= Problem to work on =
Restate the data word for word and leave the images out.

= Information provided =
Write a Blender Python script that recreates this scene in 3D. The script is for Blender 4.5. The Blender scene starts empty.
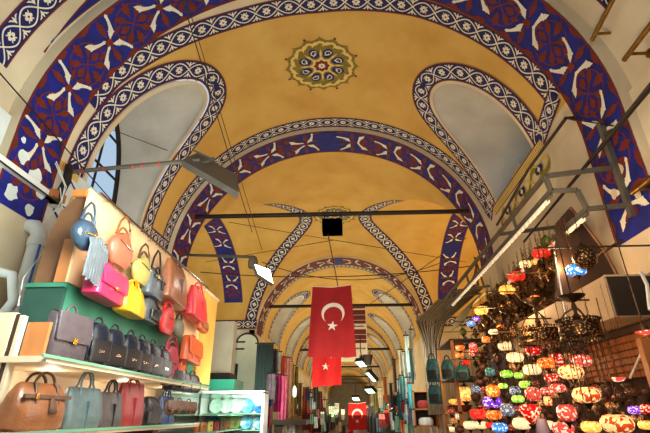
import bpy, math, random
from math import sin, cos, pi, radians as rad, sqrt, atan2, degrees
from mathutils import Vector as Vc, Matrix
random.seed(7)
SC = bpy.context.scene; COL = SC.collection
SC.view_settings.view_transform = 'Standard'; SC.view_settings.look = 'None'
SC.view_settings.gamma = 1.0; SC.view_settings.use_curve_mapping = False
SC.view_settings.exposure = -0.14
# ------------------------------------------------------------------ camera
FPX, PIT, YAW, ROL = 430., .433, -.055, -.0037
EYE = Vc((0, 0, 1.6))
cF = Vc((sin(YAW)*cos(PIT), cos(YAW)*cos(PIT), sin(PIT)))
r0 = Vc((cos(YAW), -sin(YAW), 0)); u0 = r0.cross(cF)
cR = r0*cos(ROL)+u0*sin(ROL); cU = -r0*sin(ROL)+u0*cos(ROL)
cam = bpy.data.cameras.new('camera'); camo = bpy.data.objects.new('camera', cam); COL.objects.link(camo)
m = Matrix.Identity(4)
for i in range(3):
    m[i][0] = cR[i]; m[i][1] = cU[i]; m[i][2] = -cF[i]; m[i][3] = EYE[i]
camo.matrix_world = m
cam.sensor_width = 36; cam.lens = FPX/650*36; cam.clip_end = 400; cam.clip_start = .05
SC.camera = camo
def at(x, y, X=None, Y=None, Z=None):
    """the point of the place seen at pixel x, y on a plane of the room"""
    d = cF + cR*((x-325)/FPX) + cU*((216.5-y)/FPX)
    t = X/d[0] if X is not None else (Y/d[1] if Y is not None else (Z-1.6)/d[2])
    return EYE + d*t
# ------------------------------------------------------------------ materials
def s2l(c):
    return tuple((v/12.92 if v <= .04045 else ((v+.055)/1.055)**2.4) for v in c)
def C(r, g, b): return s2l((r/255, g/255, b/255))
MATS = {}
def mat(name, col, rough=.6, metal=0, var=.0, vscale=3, bump=0, bscale=30, emit=0, emcol=None, kind=None, col2=None, spec=None):
    if name in MATS: return MATS[name]
    M = bpy.data.materials.new(name); M.use_nodes = True; nt = M.node_tree; N = nt.nodes; L = nt.links
    b = N['Principled BSDF']; b.inputs['Base Color'].default_value = (*col, 1)
    b.inputs['Roughness'].default_value = rough; b.inputs['Metallic'].default_value = metal
    if spec is not None: b.inputs['Specular IOR Level'].default_value = spec
    tc = N.new('ShaderNodeTexCoord')
    if var > 0 or col2:
        n = N.new('ShaderNodeTexNoise'); n.inputs['Scale'].default_value = vscale; n.inputs['Detail'].default_value = 6
        if kind == 'wood':
            mp = N.new('ShaderNodeMapping'); mp.inputs['Scale'].default_value = (1, 1, .12)
            L.new(tc.outputs['Object'], mp.inputs[0]); L.new(mp.outputs[0], n.inputs['Vector'])
        else: L.new(tc.outputs['Object'], n.inputs['Vector'])
        mr = N.new('ShaderNodeMapRange'); mr.inputs[1].default_value = .3; mr.inputs[2].default_value = .7
        L.new(n.outputs['Fac'], mr.inputs[0])
        mx = N.new('ShaderNodeMix'); mx.data_type = 'RGBA'
        c2 = col2 if col2 else tuple(v*(1-var) for v in col)
        c1 = col if col2 else tuple(min(1, v*(1+var*.5)) for v in col)
        mx.inputs[6].default_value = (*c1, 1); mx.inputs[7].default_value = (*c2, 1)
        L.new(mr.outputs[0], mx.inputs[0]); L.new(mx.outputs[2], b.inputs['Base Color'])
    if bump > 0:
        n2 = N.new('ShaderNodeTexNoise'); n2.inputs['Scale'].default_value = bscale; n2.inputs['Detail'].default_value = 4
        L.new(tc.outputs['Object'], n2.inputs['Vector'])
        bp = N.new('ShaderNodeBump'); bp.inputs['Strength'].default_value = bump; bp.inputs['Distance'].default_value = .01
        L.new(n2.outputs['Fac'], bp.inputs['Height']); L.new(bp.outputs[0], b.inputs['Normal'])
    if emit:
        b.inputs['Emission Color'].default_value = (*(emcol or col), 1); b.inputs['Emission Strength'].default_value = emit
    MATS[name] = M; return M
def mosaic(name, col, col2, emit, scale=28, dark=(.02, .01, .005)):
    """coloured glass tesserae, lit from inside by the lamp"""
    if name in MATS: return MATS[name]
    M = bpy.data.materials.new(name); M.use_nodes = True; nt = M.node_tree; N = nt.nodes; L = nt.links
    b = N['Principled BSDF']; b.inputs['Roughness'].default_value = .2
    tc = N.new('ShaderNodeTexCoord')
    v = N.new('ShaderNodeTexVoronoi'); v.inputs['Scale'].default_value = scale; L.new(tc.outputs['Object'], v.inputs['Vector'])
    e = N.new('ShaderNodeTexVoronoi'); e.feature = 'DISTANCE_TO_EDGE'; e.inputs['Scale'].default_value = scale; L.new(tc.outputs['Object'], e.inputs['Vector'])
    sp = N.new('ShaderNodeSeparateColor'); L.new(v.outputs['Color'], sp.inputs[0])
    g = N.new('ShaderNodeMath'); g.operation = 'GREATER_THAN'; g.inputs[1].default_value = .72; L.new(sp.outputs[0], g.inputs[0])
    mx = N.new('ShaderNodeMix'); mx.data_type = 'RGBA'; mx.inputs[6].default_value = (*col, 1); mx.inputs[7].default_value = (*col2, 1)
    L.new(g.outputs[0], mx.inputs[0])
    mr = N.new('ShaderNodeMapRange'); mr.inputs[1].default_value = .01; mr.inputs[2].default_value = .05; L.new(e.outputs['Distance'], mr.inputs[0])
    m2 = N.new('ShaderNodeMix'); m2.data_type = 'RGBA'; m2.inputs[6].default_value = (*dark, 1)
    L.new(mr.outputs[0], m2.inputs[0]); L.new(mx.outputs[2], m2.inputs[7])
    L.new(m2.outputs[2], b.inputs['Base Color'])
    if emit:
        L.new(m2.outputs[2], b.inputs['Emission Color'])
        sx = N.new('ShaderNodeSeparateXYZ'); L.new(tc.outputs['Object'], sx.inputs[0])      # the bulb sits at mid height: the rims glow less
        ab = N.new('ShaderNodeMath'); ab.operation = 'ABSOLUTE'; L.new(sx.outputs[2], ab.inputs[0])
        fr = N.new('ShaderNodeMapRange'); fr.inputs[1].default_value = .01; fr.inputs[2].default_value = .085; fr.inputs[3].default_value = emit*1.35; fr.inputs[4].default_value = emit*.35
        L.new(ab.outputs[0], fr.inputs[0]); L.new(fr.outputs[0], b.inputs['Emission Strength'])
    MATS[name] = M; return M
def plaster(name, col, col2, scale=1.2, rough=.85):
    return mat(name, col, rough, 0, .1, scale, .25, 18, col2=col2)
mY = plaster('ochre_plaster', C(214, 174, 94), C(196, 150, 68))
mC = plaster('cream_plaster', C(222, 206, 176), C(196, 176, 142))
mW = plaster('white_plaster', C(228, 234, 232), C(200, 204, 196), 2.2)
mG = plaster('grey_plaster', C(204, 198, 186), C(176, 170, 158), 1.5)
mBl = mat('painted_blue', C(8, 22, 122), .7, 0, .5, 7)
mNv = mat('painted_navy', C(12, 16, 88), .7, 0, .3, 12)
mRd = mat('painted_red', C(110, 28, 14), .7, 0, .3, 8)
mMr = mat('painted_maroon', C(100, 24, 26), .7)
mWh = mat('painted_white', C(228, 220, 198), .7, 0, .12, 10)
mOl = mat('painted_olive', C(128, 112, 30), .7, 0, .2, 10)
mTn = mat('painted_tan', C(224, 190, 110), .7)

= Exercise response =
Write a Blender Python script that recreates this scene in 3D. The script is for Blender 4.5. The Blender scene starts empty.
import bpy, math, random
from math import sin, cos, pi, radians as rad, sqrt, atan2, degrees
from mathutils import Vector as Vc, Matrix
random.seed(7)
SC = bpy.context.scene; COL = SC.collection
SC.view_settings.view_transform = 'Standard'; SC.view_settings.look = 'None'
SC.view_settings.gamma = 1.0; SC.view_settings.use_curve_mapping = False
SC.view_settings.exposure = -0.14
# ------------------------------------------------------------------ camera
FPX, PIT, YAW, ROL = 430., .433, -.055, -.0037
EYE = Vc((0, 0, 1.6))
cF = Vc((sin(YAW)*cos(PIT), cos(YAW)*cos(PIT), sin(PIT)))
r0 = Vc((cos(YAW), -sin(YAW), 0)); u0 = r0.cross(cF)
cR = r0*cos(ROL)+u0*sin(ROL); cU = -r0*sin(ROL)+u0*cos(ROL)
cam = bpy.data.cameras.new('camera'); camo = bpy.data.objects.new('camera', cam); COL.objects.link(camo)
m = Matrix.Identity(4)
for i in range(3):
    m[i][0] = cR[i]; m[i][1] = cU[i]; m[i][2] = -cF[i]; m[i][3] = EYE[i]
camo.matrix_world = m
cam.sensor_width = 36; cam.lens = FPX/650*36; cam.clip_end = 400; cam.clip_start = .05
SC.camera = camo
def at(x, y, X=None, Y=None, Z=None):
    """the point of the place seen at pixel x, y on a plane of the room"""
    d = cF + cR*((x-325)/FPX) + cU*((216.5-y)/FPX)
    t = X/d[0] if X is not None else (Y/d[1] if Y is not None else (Z-1.6)/d[2])
    return EYE + d*t
# ------------------------------------------------------------------ materials
def s2l(c):
    return tuple((v/12.92 if v <= .04045 else ((v+.055)/1.055)**2.4) for v in c)
def C(r, g, b): return s2l((r/255, g/255, b/255))
MATS = {}
def mat(name, col, rough=.6, metal=0, var=.0, vscale=3, bump=0, bscale=30, emit=0, emcol=None, kind=None, col2=None, spec=None):
    if name in MATS: return MATS[name]
    M = bpy.data.materials.new(name); M.use_nodes = True; nt = M.node_tree; N = nt.nodes; L = nt.links
    b = N['Principled BSDF']; b.inputs['Base Color'].default_value = (*col, 1)
    b.inputs['Roughness'].default_value = rough; b.inputs['Metallic'].default_value = metal
    if spec is not None: b.inputs['Specular IOR Level'].default_value = spec
    tc = N.new('ShaderNodeTexCoord')
    if var > 0 or col2:
        n = N.new('ShaderNodeTexNoise'); n.inputs['Scale'].default_value = vscale; n.inputs['Detail'].default_value = 6
        if kind == 'wood':
            mp = N.new('ShaderNodeMapping'); mp.inputs['Scale'].default_value = (1, 1, .12)
            L.new(tc.outputs['Object'], mp.inputs[0]); L.new(mp.outputs[0], n.inputs['Vector'])
        else: L.new(tc.outputs['Object'], n.inputs['Vector'])
        mr = N.new('ShaderNodeMapRange'); mr.inputs[1].default_value = .3; mr.inputs[2].default_value = .7
        L.new(n.outputs['Fac'], mr.inputs[0])
        mx = N.new('ShaderNodeMix'); mx.data_type = 'RGBA'
        c2 = col2 if col2 else tuple(v*(1-var) for v in col)
        c1 = col if col2 else tuple(min(1, v*(1+var*.5)) for v in col)
        mx.inputs[6].default_value = (*c1, 1); mx.inputs[7].default_value = (*c2, 1)
        L.new(mr.outputs[0], mx.inputs[0]); L.new(mx.outputs[2], b.inputs['Base Color'])
    if bump > 0:
        n2 = N.new('ShaderNodeTexNoise'); n2.inputs['Scale'].default_value = bscale; n2.inputs['Detail'].default_value = 4
        L.new(tc.outputs['Object'], n2.inputs['Vector'])
        bp = N.new('ShaderNodeBump'); bp.inputs['Strength'].default_value = bump; bp.inputs['Distance'].default_value = .01
        L.new(n2.outputs['Fac'], bp.inputs['Height']); L.new(bp.outputs[0], b.inputs['Normal'])
    if emit:
        b.inputs['Emission Color'].default_value = (*(emcol or col), 1); b.inputs['Emission Strength'].default_value = emit
    MATS[name] = M; return M
def mosaic(name, col, col2, emit, scale=28, dark=(.02, .01, .005)):
    """coloured glass tesserae, lit from inside by the lamp"""
    if name in MATS: return MATS[name]
    M = bpy.data.materials.new(name); M.use_nodes = True; nt = M.node_tree; N = nt.nodes; L = nt.links
    b = N['Principled BSDF']; b.inputs['Roughness'].default_value = .2
    tc = N.new('ShaderNodeTexCoord')
    v = N.new('ShaderNodeTexVoronoi'); v.inputs['Scale'].default_value = scale; L.new(tc.outputs['Object'], v.inputs['Vector'])
    e = N.new('ShaderNodeTexVoronoi'); e.feature = 'DISTANCE_TO_EDGE'; e.inputs['Scale'].default_value = scale; L.new(tc.outputs['Object'], e.inputs['Vector'])
    sp = N.new('ShaderNodeSeparateColor'); L.new(v.outputs['Color'], sp.inputs[0])
    g = N.new('ShaderNodeMath'); g.operation = 'GREATER_THAN'; g.inputs[1].default_value = .72; L.new(sp.outputs[0], g.inputs[0])
    mx = N.new('ShaderNodeMix'); mx.data_type = 'RGBA'; mx.inputs[6].default_value = (*col, 1); mx.inputs[7].default_value = (*col2, 1)
    L.new(g.outputs[0], mx.inputs[0])
    mr = N.new('ShaderNodeMapRange'); mr.inputs[1].default_value = .01; mr.inputs[2].default_value = .05; L.new(e.outputs['Distance'], mr.inputs[0])
    m2 = N.new('ShaderNodeMix'); m2.data_type = 'RGBA'; m2.inputs[6].default_value = (*dark, 1)
    L.new(mr.outputs[0], m2.inputs[0]); L.new(mx.outputs[2], m2.inputs[7])
    L.new(m2.outputs[2], b.inputs['Base Color'])
    if emit:
        L.new(m2.outputs[2], b.inputs['Emission Color'])
        sx = N.new('ShaderNodeSeparateXYZ'); L.new(tc.outputs['Object'], sx.inputs[0])      # the bulb sits at mid height: the rims glow less
        ab = N.new('ShaderNodeMath'); ab.operation = 'ABSOLUTE'; L.new(sx.outputs[2], ab.inputs[0])
        fr = N.new('ShaderNodeMapRange'); fr.inputs[1].default_value = .01; fr.inputs[2].default_value = .085; fr.inputs[3].default_value = emit*1.35; fr.inputs[4].default_value = emit*.35
        L.new(ab.outputs[0], fr.inputs[0]); L.new(fr.outputs[0], b.inputs['Emission Strength'])
    MATS[name] = M; return M
def plaster(name, col, col2, scale=1.2, rough=.85):
    return mat(name, col, rough, 0, .1, scale, .25, 18, col2=col2)
mY = plaster('ochre_plaster', C(214, 174, 94), C(196, 150, 68))
mC = plaster('cream_plaster', C(222, 206, 176), C(196, 176, 142))
mW = plaster('white_plaster', C(228, 234, 232), C(200, 204, 196), 2.2)
mG = plaster('grey_plaster', C(204, 198, 186), C(176, 170, 158), 1.5)
mBl = mat('painted_blue', C(8, 22, 122), .7, 0, .5, 7)
mNv = mat('painted_navy', C(12, 16, 88), .7, 0, .3, 12)
mRd = mat('painted_red', C(110, 28, 14), .7, 0, .3, 8)
mMr = mat('painted_maroon', C(100, 24, 26), .7)
mWh = mat('painted_white', C(228, 220, 198), .7, 0, .12, 10)
mOl = mat('painted_olive', C(128, 112, 30), .7, 0, .2, 10)
mTn = mat('painted_tan', C(224, 190, 110), .7)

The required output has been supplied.